Saturday 12 July 2008

Grit meets her match

On my To Do List (now as long as both my arms and the weight of a small baby hippo), I add Russian Revolution.

Eager to start, I tell Shark, Squirrel and Tiger (but not Dig), that today in the house we will be running autocratic control. I bagsy autocrat. I say we can swap over later, when the actual revolution comes. Then I can be Lenin. Everyone agrees.

I like being the autocrat. I order everyone in the car. I say the next step is to go to the library to find out what actually happens when the revolution comes. Then we can think about whether being Tsar Nicholas II was really such an idea worth fighting over.

We have to drive to the Big Library because, for the Russian Revolution, Smalltown will have nothing. 'Russian Revolution?' the young woman on the library apprentice scheme will enquire. 'Uh? We have Handling your Menopausal Budgie, Death and Your Cocker Spaniel, or Tea and Cakes in the Yorkshire Dales: the hilarious saga of moving house and taking the nanny and children with you – but nope, nothing on the Russian Revolution. Which country did it happen in?'

At Big Library, there are no books on the Russian Revolution either. I feared this before we left the house. But if there is one thread which runs through Grit's day, it is hope. I ask Linny, with whom we are on surprisingly good terms after several years of home education and Shark weeing on the floor in the children's section.

'We can do the Tudors', sniffs Linny. Then she starts, and she's even worse than me. 'How many books do you want on the Tudors?' she adds sarcastically. 'We can do six thousand of those'. OK, I've touched a nerve. 'If it's not the Tudors, then it's the Second World War' she continues. I detect a whiff of pissed off librarian. She tells me her son just completed A-level history and, she adds disdainfully, he just did two years of German history.

Even with Linny on side, we can't find anything about the Russian Revolution. And she's right. Because the Russian Revolution is not on the National Curriculum. One of the great powers on earth and here we are in the UK as ignorant as a flea on the backside of a mongrel.
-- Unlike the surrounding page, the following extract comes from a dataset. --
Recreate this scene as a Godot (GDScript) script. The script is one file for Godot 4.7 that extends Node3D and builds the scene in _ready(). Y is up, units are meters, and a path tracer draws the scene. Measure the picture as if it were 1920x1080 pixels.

After an hour I have cleaned out the entire library. I have a guide to life in Russia today from the children's library and an Eyewitness book which is good to look at, and has pictures of onion domes. From the adult library I have two studious volumes on the years 1895 to 1949, both of which are heavily annotated in pencil; probably by the same exam-taking university student.

I console Linny. I say it could be that round here everyone's just been to see Fiddler on the Roof and are now desperate to find out about the Jewish experience in Russia circa 1905. She looks doubtful, and adds sorrowfully that two years of German history wouldn't be so bad if it didn't just follow ten years of The Tudors.

3 comments:

Kitty said...

I can honestly say that the Russian Revolution was the least favourite part of my O Level History course. I don't know why, but I found it as dull as the dullest thing; whereas if I'd known it might have involved Omar Sharif, I'd have been much more interested.

x

sharon said...

Can't the Library order in books from other libraries covering this subject? How about looking for books on the Romanovs, Rasputin, Trotsky or Lenin, or did you already try this? Could even go further back for Catherine the Great (now there's a role model Grit!!)Ivan the Terrible etc.

On a lighter note, maybe sticking to pre-revolutionary days is best - you don't want the peasants getting too uppity and demanding equal rights!

Lisa @ Boondock Ramblings said...

You are an amazing writer...You make me laugh and think all at the same time.

So, American History...let me tell you this..in our schools (at least around here) we could never seem to get past the Civil War. Then finally we would get to World War II, go to the next school year and then back to the Revolutionary War and the Civil War. Argh!